>> start SUPPLIED INFORMATION

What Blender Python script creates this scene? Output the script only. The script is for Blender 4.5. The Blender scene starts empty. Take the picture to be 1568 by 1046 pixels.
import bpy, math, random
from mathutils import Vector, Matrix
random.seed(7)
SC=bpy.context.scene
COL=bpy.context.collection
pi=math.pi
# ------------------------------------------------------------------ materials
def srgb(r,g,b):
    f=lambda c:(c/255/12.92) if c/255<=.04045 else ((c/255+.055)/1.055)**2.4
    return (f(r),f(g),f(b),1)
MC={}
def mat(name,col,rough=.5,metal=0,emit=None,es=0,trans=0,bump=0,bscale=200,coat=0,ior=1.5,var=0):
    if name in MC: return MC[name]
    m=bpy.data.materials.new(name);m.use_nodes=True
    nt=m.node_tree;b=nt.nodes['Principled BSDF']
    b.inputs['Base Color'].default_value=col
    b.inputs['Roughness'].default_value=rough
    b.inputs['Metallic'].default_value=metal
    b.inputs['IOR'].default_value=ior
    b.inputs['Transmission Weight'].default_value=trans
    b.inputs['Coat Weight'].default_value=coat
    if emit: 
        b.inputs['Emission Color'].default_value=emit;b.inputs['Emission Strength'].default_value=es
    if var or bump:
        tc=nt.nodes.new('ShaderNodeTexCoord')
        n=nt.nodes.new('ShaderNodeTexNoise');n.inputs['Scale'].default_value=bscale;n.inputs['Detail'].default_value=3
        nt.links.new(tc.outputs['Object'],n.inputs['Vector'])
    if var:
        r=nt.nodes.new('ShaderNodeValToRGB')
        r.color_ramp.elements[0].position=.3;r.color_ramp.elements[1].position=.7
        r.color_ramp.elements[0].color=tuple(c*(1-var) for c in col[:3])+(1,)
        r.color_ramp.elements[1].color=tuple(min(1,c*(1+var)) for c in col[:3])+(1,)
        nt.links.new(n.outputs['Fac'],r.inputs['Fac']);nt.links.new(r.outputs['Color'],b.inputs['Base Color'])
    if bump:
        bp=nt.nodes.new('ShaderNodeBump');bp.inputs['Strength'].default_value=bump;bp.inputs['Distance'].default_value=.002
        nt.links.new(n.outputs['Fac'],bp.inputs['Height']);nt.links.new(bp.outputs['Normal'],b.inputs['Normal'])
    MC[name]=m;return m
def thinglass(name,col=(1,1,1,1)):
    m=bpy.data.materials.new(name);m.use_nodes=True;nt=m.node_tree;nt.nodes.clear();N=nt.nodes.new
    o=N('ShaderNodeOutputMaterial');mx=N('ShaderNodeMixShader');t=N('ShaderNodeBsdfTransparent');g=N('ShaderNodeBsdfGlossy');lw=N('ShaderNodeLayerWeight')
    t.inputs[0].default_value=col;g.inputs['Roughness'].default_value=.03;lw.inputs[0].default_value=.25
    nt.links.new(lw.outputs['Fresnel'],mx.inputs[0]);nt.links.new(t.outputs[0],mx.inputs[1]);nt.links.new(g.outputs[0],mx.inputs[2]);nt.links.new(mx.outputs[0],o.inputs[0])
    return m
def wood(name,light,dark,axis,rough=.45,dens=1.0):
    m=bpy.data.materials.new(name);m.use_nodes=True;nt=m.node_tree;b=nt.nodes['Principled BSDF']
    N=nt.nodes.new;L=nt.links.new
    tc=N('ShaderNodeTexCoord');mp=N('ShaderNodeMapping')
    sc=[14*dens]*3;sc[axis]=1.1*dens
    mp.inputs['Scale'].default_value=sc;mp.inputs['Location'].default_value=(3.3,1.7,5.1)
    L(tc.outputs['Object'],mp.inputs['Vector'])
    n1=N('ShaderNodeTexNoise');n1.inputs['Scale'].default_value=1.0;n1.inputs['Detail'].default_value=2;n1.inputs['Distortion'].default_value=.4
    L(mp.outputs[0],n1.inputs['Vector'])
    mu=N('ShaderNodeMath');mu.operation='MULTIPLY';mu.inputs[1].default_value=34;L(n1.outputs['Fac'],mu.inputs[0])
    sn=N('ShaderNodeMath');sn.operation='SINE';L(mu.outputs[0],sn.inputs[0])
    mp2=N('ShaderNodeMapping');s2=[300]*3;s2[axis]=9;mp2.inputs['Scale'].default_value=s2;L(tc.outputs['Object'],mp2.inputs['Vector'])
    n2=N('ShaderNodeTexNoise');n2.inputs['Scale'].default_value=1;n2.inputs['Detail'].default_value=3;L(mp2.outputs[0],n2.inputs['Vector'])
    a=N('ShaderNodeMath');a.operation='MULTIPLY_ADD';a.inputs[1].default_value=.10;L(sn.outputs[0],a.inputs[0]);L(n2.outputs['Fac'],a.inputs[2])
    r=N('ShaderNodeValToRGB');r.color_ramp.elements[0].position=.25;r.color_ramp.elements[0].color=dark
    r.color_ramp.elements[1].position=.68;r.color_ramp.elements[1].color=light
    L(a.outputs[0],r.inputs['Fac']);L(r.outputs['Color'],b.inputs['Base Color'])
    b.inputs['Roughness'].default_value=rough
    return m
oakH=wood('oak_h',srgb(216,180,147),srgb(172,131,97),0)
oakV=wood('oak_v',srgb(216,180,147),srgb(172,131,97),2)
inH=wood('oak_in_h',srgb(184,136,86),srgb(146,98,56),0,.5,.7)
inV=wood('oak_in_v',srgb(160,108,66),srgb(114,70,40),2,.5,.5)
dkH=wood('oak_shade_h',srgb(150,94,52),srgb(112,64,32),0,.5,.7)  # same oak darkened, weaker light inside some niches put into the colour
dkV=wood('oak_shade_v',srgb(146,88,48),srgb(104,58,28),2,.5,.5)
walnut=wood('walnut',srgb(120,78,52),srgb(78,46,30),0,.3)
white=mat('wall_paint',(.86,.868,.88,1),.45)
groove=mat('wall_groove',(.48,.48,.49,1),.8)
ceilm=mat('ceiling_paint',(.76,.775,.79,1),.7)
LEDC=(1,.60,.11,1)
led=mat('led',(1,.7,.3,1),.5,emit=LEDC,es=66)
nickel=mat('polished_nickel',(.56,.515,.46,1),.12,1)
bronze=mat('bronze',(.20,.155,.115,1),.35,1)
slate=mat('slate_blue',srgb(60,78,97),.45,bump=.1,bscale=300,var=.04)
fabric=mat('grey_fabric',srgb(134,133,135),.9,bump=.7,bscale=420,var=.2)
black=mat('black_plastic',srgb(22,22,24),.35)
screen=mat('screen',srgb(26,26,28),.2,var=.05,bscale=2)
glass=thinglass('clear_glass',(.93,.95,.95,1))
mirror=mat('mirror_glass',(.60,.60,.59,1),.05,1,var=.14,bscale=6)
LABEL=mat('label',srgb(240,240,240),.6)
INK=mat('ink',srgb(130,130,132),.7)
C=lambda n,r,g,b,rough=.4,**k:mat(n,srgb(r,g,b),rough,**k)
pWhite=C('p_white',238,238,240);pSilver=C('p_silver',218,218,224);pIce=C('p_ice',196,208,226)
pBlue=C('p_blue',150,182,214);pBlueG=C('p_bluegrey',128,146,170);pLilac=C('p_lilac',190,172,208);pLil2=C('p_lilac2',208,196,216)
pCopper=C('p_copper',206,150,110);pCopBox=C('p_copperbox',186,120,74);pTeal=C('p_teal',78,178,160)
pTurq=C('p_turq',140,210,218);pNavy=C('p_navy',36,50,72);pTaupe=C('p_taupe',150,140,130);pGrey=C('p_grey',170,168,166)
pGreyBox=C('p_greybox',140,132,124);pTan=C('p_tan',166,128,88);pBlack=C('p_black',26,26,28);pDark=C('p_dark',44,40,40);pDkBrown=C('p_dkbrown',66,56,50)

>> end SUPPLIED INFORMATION

EXERCISE BRIEF:
Write the whole listing out again. Keep every line exactly as it is.

EXERCISE ANSWER:
What Blender Python script creates this scene? Output the script only. The script is for Blender 4.5. The Blender scene starts empty. Take the picture to be 1568 by 1046 pixels.
import bpy, math, random
from mathutils import Vector, Matrix
random.seed(7)
SC=bpy.context.scene
COL=bpy.context.collection
pi=math.pi
# ------------------------------------------------------------------ materials
def srgb(r,g,b):
    f=lambda c:(c/255/12.92) if c/255<=.04045 else ((c/255+.055)/1.055)**2.4
    return (f(r),f(g),f(b),1)
MC={}
def mat(name,col,rough=.5,metal=0,emit=None,es=0,trans=0,bump=0,bscale=200,coat=0,ior=1.5,var=0):
    if name in MC: return MC[name]
    m=bpy.data.materials.new(name);m.use_nodes=True
    nt=m.node_tree;b=nt.nodes['Principled BSDF']
    b.inputs['Base Color'].default_value=col
    b.inputs['Roughness'].default_value=rough
    b.inputs['Metallic'].default_value=metal
    b.inputs['IOR'].default_value=ior
    b.inputs['Transmission Weight'].default_value=trans
    b.inputs['Coat Weight'].default_value=coat
    if emit: 
        b.inputs['Emission Color'].default_value=emit;b.inputs['Emission Strength'].default_value=es
    if var or bump:
        tc=nt.nodes.new('ShaderNodeTexCoord')
        n=nt.nodes.new('ShaderNodeTexNoise');n.inputs['Scale'].default_value=bscale;n.inputs['Detail'].default_value=3
        nt.links.new(tc.outputs['Object'],n.inputs['Vector'])
    if var:
        r=nt.nodes.new('ShaderNodeValToRGB')
        r.color_ramp.elements[0].position=.3;r.color_ramp.elements[1].position=.7
        r.color_ramp.elements[0].color=tuple(c*(1-var) for c in col[:3])+(1,)
        r.color_ramp.elements[1].color=tuple(min(1,c*(1+var)) for c in col[:3])+(1,)
        nt.links.new(n.outputs['Fac'],r.inputs['Fac']);nt.links.new(r.outputs['Color'],b.inputs['Base Color'])
    if bump:
        bp=nt.nodes.new('ShaderNodeBump');bp.inputs['Strength'].default_value=bump;bp.inputs['Distance'].default_value=.002
        nt.links.new(n.outputs['Fac'],bp.inputs['Height']);nt.links.new(bp.outputs['Normal'],b.inputs['Normal'])
    MC[name]=m;return m
def thinglass(name,col=(1,1,1,1)):
    m=bpy.data.materials.new(name);m.use_nodes=True;nt=m.node_tree;nt.nodes.clear();N=nt.nodes.new
    o=N('ShaderNodeOutputMaterial');mx=N('ShaderNodeMixShader');t=N('ShaderNodeBsdfTransparent');g=N('ShaderNodeBsdfGlossy');lw=N('ShaderNodeLayerWeight')
    t.inputs[0].default_value=col;g.inputs['Roughness'].default_value=.03;lw.inputs[0].default_value=.25
    nt.links.new(lw.outputs['Fresnel'],mx.inputs[0]);nt.links.new(t.outputs[0],mx.inputs[1]);nt.links.new(g.outputs[0],mx.inputs[2]);nt.links.new(mx.outputs[0],o.inputs[0])
    return m
def wood(name,light,dark,axis,rough=.45,dens=1.0):
    m=bpy.data.materials.new(name);m.use_nodes=True;nt=m.node_tree;b=nt.nodes['Principled BSDF']
    N=nt.nodes.new;L=nt.links.new
    tc=N('ShaderNodeTexCoord');mp=N('ShaderNodeMapping')
    sc=[14*dens]*3;sc[axis]=1.1*dens
    mp.inputs['Scale'].default_value=sc;mp.inputs['Location'].default_value=(3.3,1.7,5.1)
    L(tc.outputs['Object'],mp.inputs['Vector'])
    n1=N('ShaderNodeTexNoise');n1.inputs['Scale'].default_value=1.0;n1.inputs['Detail'].default_value=2;n1.inputs['Distortion'].default_value=.4
    L(mp.outputs[0],n1.inputs['Vector'])
    mu=N('ShaderNodeMath');mu.operation='MULTIPLY';mu.inputs[1].default_value=34;L(n1.outputs['Fac'],mu.inputs[0])
    sn=N('ShaderNodeMath');sn.operation='SINE';L(mu.outputs[0],sn.inputs[0])
    mp2=N('ShaderNodeMapping');s2=[300]*3;s2[axis]=9;mp2.inputs['Scale'].default_value=s2;L(tc.outputs['Object'],mp2.inputs['Vector'])
    n2=N('ShaderNodeTexNoise');n2.inputs['Scale'].default_value=1;n2.inputs['Detail'].default_value=3;L(mp2.outputs[0],n2.inputs['Vector'])
    a=N('ShaderNodeMath');a.operation='MULTIPLY_ADD';a.inputs[1].default_value=.10;L(sn.outputs[0],a.inputs[0]);L(n2.outputs['Fac'],a.inputs[2])
    r=N('ShaderNodeValToRGB');r.color_ramp.elements[0].position=.25;r.color_ramp.elements[0].color=dark
    r.color_ramp.elements[1].position=.68;r.color_ramp.elements[1].color=light
    L(a.outputs[0],r.inputs['Fac']);L(r.outputs['Color'],b.inputs['Base Color'])
    b.inputs['Roughness'].default_value=rough
    return m
oakH=wood('oak_h',srgb(216,180,147),srgb(172,131,97),0)
oakV=wood('oak_v',srgb(216,180,147),srgb(172,131,97),2)
inH=wood('oak_in_h',srgb(184,136,86),srgb(146,98,56),0,.5,.7)
inV=wood('oak_in_v',srgb(160,108,66),srgb(114,70,40),2,.5,.5)
dkH=wood('oak_shade_h',srgb(150,94,52),srgb(112,64,32),0,.5,.7)  # same oak darkened, weaker light inside some niches put into the colour
dkV=wood('oak_shade_v',srgb(146,88,48),srgb(104,58,28),2,.5,.5)
walnut=wood('walnut',srgb(120,78,52),srgb(78,46,30),0,.3)
white=mat('wall_paint',(.86,.868,.88,1),.45)
groove=mat('wall_groove',(.48,.48,.49,1),.8)
ceilm=mat('ceiling_paint',(.76,.775,.79,1),.7)
LEDC=(1,.60,.11,1)
led=mat('led',(1,.7,.3,1),.5,emit=LEDC,es=66)
nickel=mat('polished_nickel',(.56,.515,.46,1),.12,1)
bronze=mat('bronze',(.20,.155,.115,1),.35,1)
slate=mat('slate_blue',srgb(60,78,97),.45,bump=.1,bscale=300,var=.04)
fabric=mat('grey_fabric',srgb(134,133,135),.9,bump=.7,bscale=420,var=.2)
black=mat('black_plastic',srgb(22,22,24),.35)
screen=mat('screen',srgb(26,26,28),.2,var=.05,bscale=2)
glass=thinglass('clear_glass',(.93,.95,.95,1))
mirror=mat('mirror_glass',(.60,.60,.59,1),.05,1,var=.14,bscale=6)
LABEL=mat('label',srgb(240,240,240),.6)
INK=mat('ink',srgb(130,130,132),.7)
C=lambda n,r,g,b,rough=.4,**k:mat(n,srgb(r,g,b),rough,**k)
pWhite=C('p_white',238,238,240);pSilver=C('p_silver',218,218,224);pIce=C('p_ice',196,208,226)
pBlue=C('p_blue',150,182,214);pBlueG=C('p_bluegrey',128,146,170);pLilac=C('p_lilac',190,172,208);pLil2=C('p_lilac2',208,196,216)
pCopper=C('p_copper',206,150,110);pCopBox=C('p_copperbox',186,120,74);pTeal=C('p_teal',78,178,160)
pTurq=C('p_turq',140,210,218);pNavy=C('p_navy',36,50,72);pTaupe=C('p_taupe',150,140,130);pGrey=C('p_grey',170,168,166)
pGreyBox=C('p_greybox',140,132,124);pTan=C('p_tan',166,128,88);pBlack=C('p_black',26,26,28);pDark=C('p_dark',44,40,40);pDkBrown=C('p_dkbrown',66,56,50)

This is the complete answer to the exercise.